> **TASK DESCRIPTION**: Starting at the line containing "Reconstruct this image" and ending at the line containing "rnd = random.Random(7)", reproduce each line exactly as written, with both end lines included and all pictures omitted.

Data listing

────

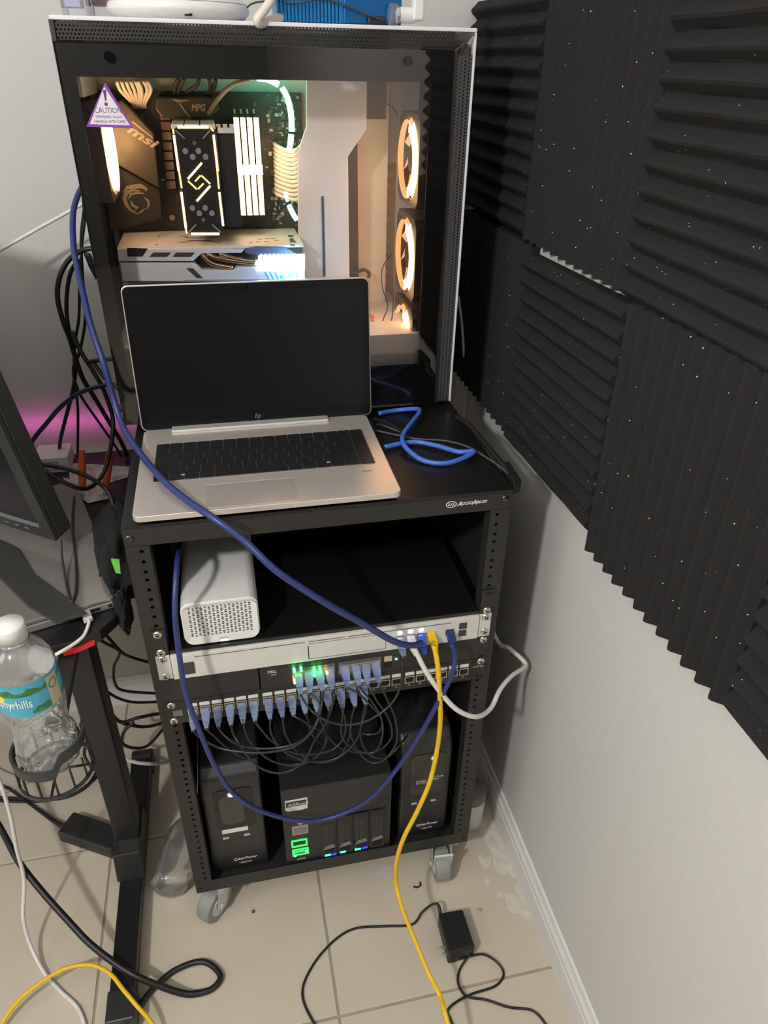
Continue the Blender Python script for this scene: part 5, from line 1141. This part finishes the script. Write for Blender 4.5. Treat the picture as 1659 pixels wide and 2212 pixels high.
MB().tube([p0, at(947, 1956, 'z', .03), at(935, 1953, 'z', .028), at(912, 1970, 'z', .010), at(890, 1997, 'z', .003), at(830, 2001, 'z', .003), at(770, 2005, 'z', .003), at(730, 2025, 'z', .003), at(690, 2065, 'z', .003), at(662, 2110, 'z', .003), at(653, 2145, 'z', .003), at(662, 2180, 'z', .003), at(690, 2230, 'z', .003)], [.0040, .0030] + [.0021] * 11, 8).build('lead', M_RUB, wa, smooth=True)
cable('looped_floor_cord', 'thin black cord looped on the tiles below the wall plug adapter', [at(u, v, 'z', z) for u, v, z in ((1015, 2066, .012), (1045, 2062, .010), (1075, 2080, .006), (1088, 2105, .003), (1070, 2130, .003), (1020, 2147, .006), (985, 2165, .007), (967, 2183, .005), (972, 2200, .003), (985, 2230, .003))], .0021, M_RUB)
cable('looped_floor_cord', 'thin black cord trailing from the loop toward the bottom right', [at(u, v, 'z', z) for u, v, z in ((1010, 2067, .010), (993, 2095, .003), (990, 2125, .003), (1008, 2152, .003), (1050, 2160, .003), (1100, 2176, .003), (1150, 2183, .003), (1180, 2215, .003), (1200, 2260, .003))], .0021, M_RUB)
o = MB().tube([at(893, 1915, 'z', .002), at(900, 1917, 'z', .002), at(908, 1913, 'z', .002), at(907, 1905, 'z', .002)], .0016, 6).build('cord_scrap', M_RUB, None, smooth=True)
tag(o, 'small curved black scrap on the tiles below the rack', 'scrap')
cr = blob('green_crumb', 'tiny lime green crumb on the tiles near the skirting board', 'crumb', at(1036, 1966, 'z', .003), .0035, mat('lime_crumb', (.45, .5, .10), .6), amp=.4, nn=6)
cr = blob('brown_crumb', 'tiny brown crumb on the tiles in front of the left caster', 'crumb', at(547, 1969, 'z', .002), .0030, mat('brown_crumb', (.12, .07, .04), .7), amp=.5, nn=6)
q = [at(u, v, 'z', .001) for u, v in ((800, 1890), (838, 1866), (856, 1868), (852, 1885), (825, 1888), (812, 1905))]
o = MB().prism([(p.x, p.y) for p in q][::-1], 'z', .0005, .0015).build('paper_scrap', mat('paper_scrap', (.55, .50, .48), .7), None)
tag(o, 'torn whitish paper scrap on the tiles at the rack bottom edge', 'scrap')
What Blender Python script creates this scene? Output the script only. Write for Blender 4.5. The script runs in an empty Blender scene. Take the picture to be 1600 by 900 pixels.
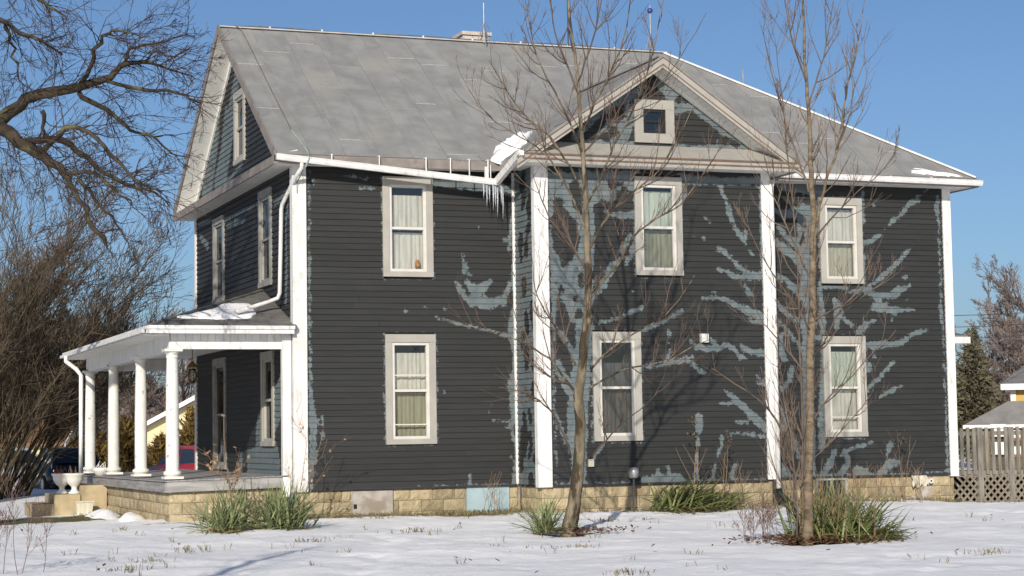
import bpy, math, random
import numpy as np
from mathutils import Vector, Matrix, noise as mnoise
SC = bpy.context.scene
COL = SC.collection
R = math.radians

# ---------------------------------------------------------------- camera, sky, sun, exposure
cam = bpy.data.cameras.new('camera'); camo = bpy.data.objects.new('camera', cam); COL.objects.link(camo)
cam.sensor_width = 36; cam.lens = 3049.9*36/1600; cam.clip_end = 3000
yaw, pit, rol = .356, .0746, .0154
fw = Vector((math.sin(yaw)*math.cos(pit), math.cos(yaw)*math.cos(pit), math.sin(pit)))
rt = Vector((math.cos(yaw), -math.sin(yaw), 0)); up = rt.cross(fw)
r2 = rt*math.cos(rol)-up*math.sin(rol); u2 = up*math.cos(rol)+rt*math.sin(rol)
M = Matrix.Identity(4)
for i in range(3):
    M[i][0] = r2[i]; M[i][1] = u2[i]; M[i][2] = -fw[i]
M[0][3], M[1][3], M[2][3] = -8.1845, -32.7496, .8932
camo.matrix_world = M
SC.camera = camo
wd = bpy.data.worlds.new('World'); SC.world = wd; wd.use_nodes = True
nt = wd.node_tree; bg = nt.nodes['Background']
sky = nt.nodes.new('ShaderNodeTexSky'); sky.sky_type = 'NISHITA'; sky.sun_disc = False
SUN = Vector((.556, 1, -.438)).normalized()
sky.sun_elevation = math.asin(-SUN.z); sky.sun_rotation = math.atan2(-SUN.x, -SUN.y)
sky.air_density = .8; sky.dust_density = 1.5; sky.ozone_density = 4.4; sky.altitude = 200
nt.links.new(sky.outputs[0], bg.inputs[0]); bg.inputs[1].default_value = .1
sl = bpy.data.lights.new('sun', 'SUN'); so = bpy.data.objects.new('sun', sl); COL.objects.link(so)
sl.energy = 4.8; sl.angle = R(.53); sl.color = (1, .93, .82)
so.rotation_euler = SUN.to_track_quat('-Z', 'Y').to_euler(); so.location = (-20, -30, 25)
SC.render.engine = 'CYCLES'
SC.view_settings.view_transform = 'Standard'; SC.view_settings.look = 'None'
SC.view_settings.exposure = 0; SC.view_settings.gamma = 1; SC.view_settings.use_curve_mapping = False

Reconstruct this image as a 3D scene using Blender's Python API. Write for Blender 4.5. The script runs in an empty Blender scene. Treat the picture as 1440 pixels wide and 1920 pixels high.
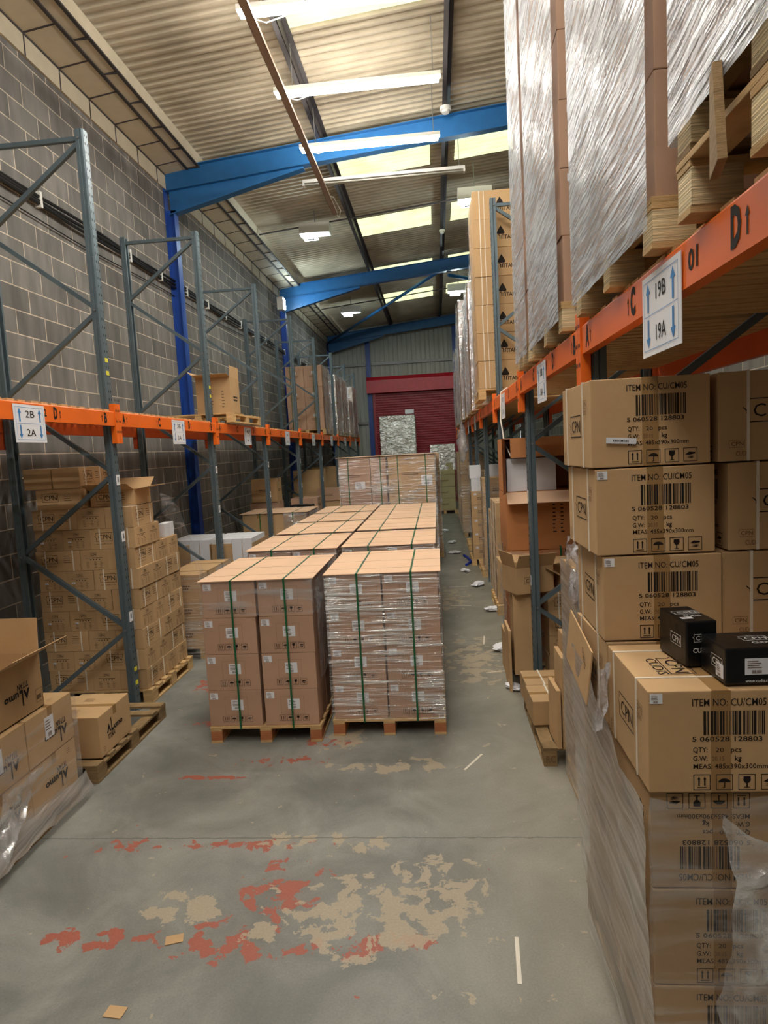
import bpy, bmesh, math, random
from mathutils import Vector, Matrix, noise
sc = bpy.context.scene
COL = sc.collection
rnd = random.Random(7)

# ---------------------------------------------------------------- camera
cd = bpy.data.cameras.new('camera'); cam = bpy.data.objects.new('camera', cd); COL.objects.link(cam)
cd.sensor_fit = 'VERTICAL'; cd.sensor_height = 36.0; cd.lens = 22.5; cd.clip_end = 200; cd.clip_start = 0.05
R = Matrix(((0.99521572, 0.04638066, 0.08599132), (0.08098101, 0.10081309, -0.99160415), (-0.0546603, 0.9938237, 0.09657482)))
cam.matrix_world = Matrix.Translation((0, 0, 2.45)) @ R.to_4x4()
sc.camera = cam
# ---------------------------------------------------------------- world and exposure
w = bpy.data.worlds.new('world'); sc.world = w; w.use_nodes = True
WB = w.node_tree.nodes['Background']; WB.inputs[0].default_value = (0.86, 0.93, 1.0, 1); WB.inputs[1].default_value = 2.3
sc.view_settings.view_transform = 'Standard'; sc.view_settings.look = 'None'; sc.view_settings.gamma = 1
sc.view_settings.use_curve_mapping = False
sc.view_settings.exposure = 0.62
TUBE = 62.0      # emission of the lit fluorescent tubes
FLOOD = 150.0     # emission of the small LED floods

# ---------------------------------------------------------------- materials
def lin(c):
    return tuple((v/12.92 if v <= 0.04045 else ((v+0.055)/1.055)**2.4) for v in [x/255 for x in c]) + (1,)
def mat(name, rgb, rough=0.6, metal=0.0, var=0.0, nscale=6.0, bump=0.0, bscale=60.0, spec=0.5, emit=0.0, stretch=None, rand=0.0, dark=None, emitc=None):
    m = bpy.data.materials.new(name); m.use_nodes = True; nt = m.node_tree; N = nt.nodes; L = nt.links
    b = N['Principled BSDF']; c = lin(rgb)
    b.inputs['Base Color'].default_value = c; b.inputs['Roughness'].default_value = rough; b.inputs['Metallic'].default_value = metal
    b.inputs['Specular IOR Level'].default_value = spec
    tc = N.new('ShaderNodeTexCoord'); mp = N.new('ShaderNodeMapping'); L.new(tc.outputs['Object'], mp.inputs[0])
    if stretch: mp.inputs['Scale'].default_value = stretch
    last = None
    if var or dark:
        n = N.new('ShaderNodeTexNoise'); n.inputs['Scale'].default_value = nscale; n.inputs['Detail'].default_value = 6
        L.new(mp.outputs[0], n.inputs['Vector'])
        r = N.new('ShaderNodeValToRGB'); r.color_ramp.elements[0].position = 0.3; r.color_ramp.elements[1].position = 0.7
        d = lin(dark) if dark else tuple(x*(1-var) for x in c[:3]) + (1,)
        r.color_ramp.elements[0].color = d; r.color_ramp.elements[1].color = tuple(min(1, x*(1+var*0.6)) for x in c[:3]) + (1,)
        L.new(n.outputs['Fac'], r.inputs[0]); last = r.outputs[0]
    if rand:
        oi = N.new('ShaderNodeObjectInfo'); h = N.new('ShaderNodeHueSaturation')
        mr = N.new('ShaderNodeMapRange'); mr.inputs['To Min'].default_value = 1-rand; mr.inputs['To Max'].default_value = 1+rand
        L.new(oi.outputs['Random'], mr.inputs[0]); L.new(mr.outputs[0], h.inputs['Value'])
        if last: L.new(last, h.inputs['Color'])
        else: h.inputs['Color'].default_value = c
        last = h.outputs[0]
    if last: L.new(last, b.inputs['Base Color'])
    if bump:
        n2 = N.new('ShaderNodeTexNoise'); n2.inputs['Scale'].default_value = bscale; n2.inputs['Detail'].default_value = 4
        L.new(mp.outputs[0], n2.inputs['Vector'])
        bp = N.new('ShaderNodeBump'); bp.inputs['Strength'].default_value = bump; bp.inputs['Distance'].default_value = 0.01
        L.new(n2.outputs['Fac'], bp.inputs['Height']); L.new(bp.outputs[0], b.inputs['Normal'])
    if emit:
        b.inputs['Emission Color'].default_value = emitc or (1, 0.97, 0.9, 1); b.inputs['Emission Strength'].default_value = emit
    return m

M = {}
M['card'] = mat('cardboard_tan', (192, 157, 115), 0.8, var=0.10, nscale=3, bump=0.15, bscale=30, rand=0.09, spec=0.2)
M['card_brown'] = mat('cardboard_brown', (184, 147, 122), 0.75, var=0.08, nscale=3, bump=0.15, bscale=30, rand=0.06, spec=0.25)
M['card_pale'] = mat('cardboard_pale', (226, 188, 156), 0.8, var=0.06, nscale=2, bump=0.15, bscale=20, rand=0.04, spec=0.2)
M['card_orange'] = mat('cardboard_orange', (186, 124, 76), 0.75, var=0.1, nscale=3, rand=0.05, spec=0.25)
M['card_green'] = mat('cardboard_olive', (176, 166, 122), 0.75, var=0.1, nscale=3, rand=0.05)
M['card_in'] = mat('cardboard_inside', (150, 112, 72), 0.85, var=0.08, spec=0.1)
M['tape'] = mat('parcel_tape', (158, 122, 78), 0.25, spec=0.5)
M['ink'] = mat('black_ink', (38, 30, 26), 0.7, spec=0.2)
M['ink_soft'] = mat('faded_ink', (112, 84, 60), 0.8, spec=0.1)
M['ink_white'] = mat('white_ink', (225, 225, 222), 0.5)
M['ink_blue'] = mat('blue_print', (58, 128, 190), 0.6)
M['paper'] = mat('white_paper', (228, 228, 232), 0.7, rand=0.04)
M['plastic_white'] = mat('white_carton', (222, 222, 226), 0.6, rand=0.05)
M['black'] = mat('glossy_black_carton', (14, 14, 16), 0.3, bump=0.25, bscale=12)
M['strap_white'] = mat('white_strap', (224, 214, 198), 0.5)
M['strap_green'] = mat('green_strap', (22, 92, 52), 0.35)
M['wood'] = mat('pallet_wood', (204, 168, 118), 0.8, var=0.22, nscale=5, stretch=(2, 2, 14), bump=0.3, bscale=20, rand=0.14, spec=0.2)
M['wood_old'] = mat('weathered_wood', (142, 116, 82), 0.85, var=0.3, nscale=5, stretch=(2, 2, 14), bump=0.3, bscale=20, rand=0.14, spec=0.2)
M['wood_red'] = mat('reddish_block_wood', (176, 112, 74), 0.8, var=0.2, nscale=5, stretch=(2, 2, 14), bump=0.3, bscale=20, rand=0.1, spec=0.2)
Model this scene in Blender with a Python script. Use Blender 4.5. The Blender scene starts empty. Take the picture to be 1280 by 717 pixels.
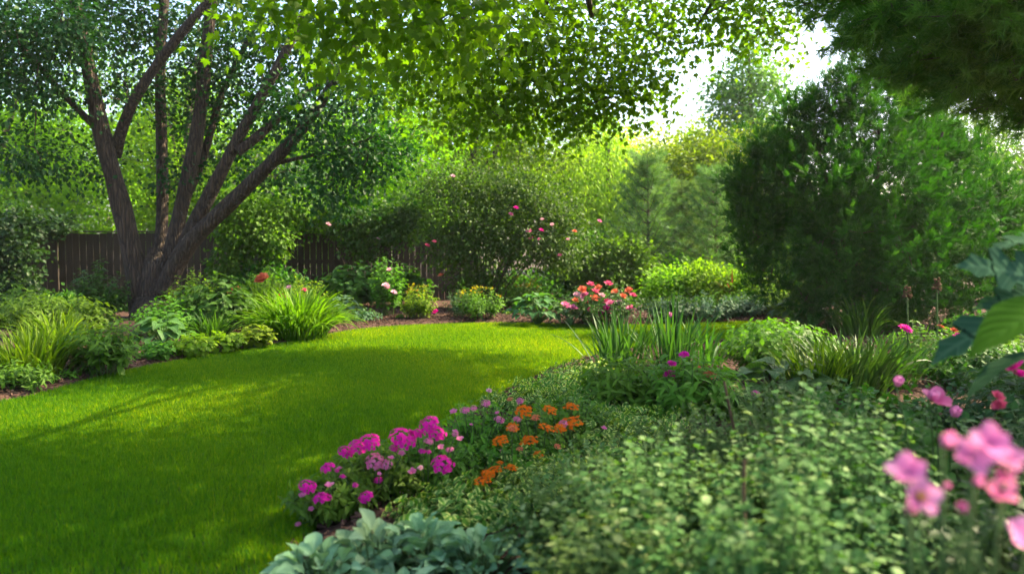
import bpy, math, random
import numpy as np
from mathutils import Vector

# ------------------------------------------------------------------ camera, sky, sun, exposure
SC = bpy.context.scene
COL = SC.collection
CAM_H = 1.5
PITCH = math.atan(0.0585)
FPX = 1000.0                                   # focal length in pixels of a 1280 wide picture
cam_data = bpy.data.cameras.new("camera")
cam_data.lens = 36.0 * FPX / 1280.0
cam_data.sensor_width = 36.0
cam_data.clip_start = 0.05
cam_data.clip_end = 2000.0
cam_data.dof.use_dof = True
cam_data.dof.focus_distance = 8.0
cam_data.dof.aperture_fstop = 1.5
HAZE = .0005
cam = bpy.data.objects.new("camera", cam_data)
cam.location = (0, 0, CAM_H)
cam.rotation_euler = (math.pi / 2 - PITCH, 0, 0)
COL.objects.link(cam)
SC.camera = cam

SUN_AZ = math.radians(66.0)                    # from straight ahead towards the right
SUN_EL = math.radians(46.0)
world = bpy.data.worlds.new("World")
SC.world = world
world.use_nodes = True
wn = world.node_tree
wn.nodes.clear()
w_out = wn.nodes.new("ShaderNodeOutputWorld")
w_bg = wn.nodes.new("ShaderNodeBackground")
w_sky = wn.nodes.new("ShaderNodeTexSky")
w_sky.sky_type = 'NISHITA'
w_sky.sun_disc = False
w_sky.sun_elevation = SUN_EL
w_sky.sun_rotation = SUN_AZ
w_sky.air_density = 1.0
w_sky.dust_density = 3.2
w_sky.ozone_density = 1.0
w_bg.inputs["Strength"].default_value = 0.15
wn.links.new(w_sky.outputs[0], w_bg.inputs[0])
wn.links.new(w_bg.outputs[0], w_out.inputs[0])

sun_data = bpy.data.lights.new("sun", 'SUN')
sun_data.energy = 5.0
sun_data.angle = math.radians(0.55)
sun_data.color = (1.0, 0.84, 0.54)
sun = bpy.data.objects.new("sun", sun_data)
SUN_DIR = Vector((math.sin(SUN_AZ) * math.cos(SUN_EL), math.cos(SUN_AZ) * math.cos(SUN_EL), math.sin(SUN_EL)))
sun.rotation_euler = SUN_DIR.to_track_quat('Z', 'Y').to_euler()
sun.location = (10, 20, 30)
COL.objects.link(sun)

SC.render.engine = 'CYCLES'
SC.view_settings.view_transform = 'Standard'
SC.view_settings.look = 'None'
SC.view_settings.exposure = 1.95
SC.view_settings.gamma = 1.0
SC.cycles.use_denoising = True
SC.cycles.max_bounces = 7
SC.cycles.diffuse_bounces = 4
SC.cycles.glossy_bounces = 2
SC.cycles.transmission_bounces = 5
SC.cycles.transparent_max_bounces = 4
SC.cycles.sample_clamp_indirect = 6.0
SC.cycles.use_adaptive_sampling = True
SC.cycles.adaptive_threshold = 0.02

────

> **ANSWER FOR THIS EXERCISE**:
Reconstruct this image as a 3D scene using Blender's Python API. Write for Blender 4.5. The script runs in an empty Blender scene. Treat the picture as 1440 pixels wide and 1920 pixels high.
import bpy, bmesh, math, random
from mathutils import Vector, Matrix, noise
sc = bpy.context.scene
COL = sc.collection
rnd = random.Random(7)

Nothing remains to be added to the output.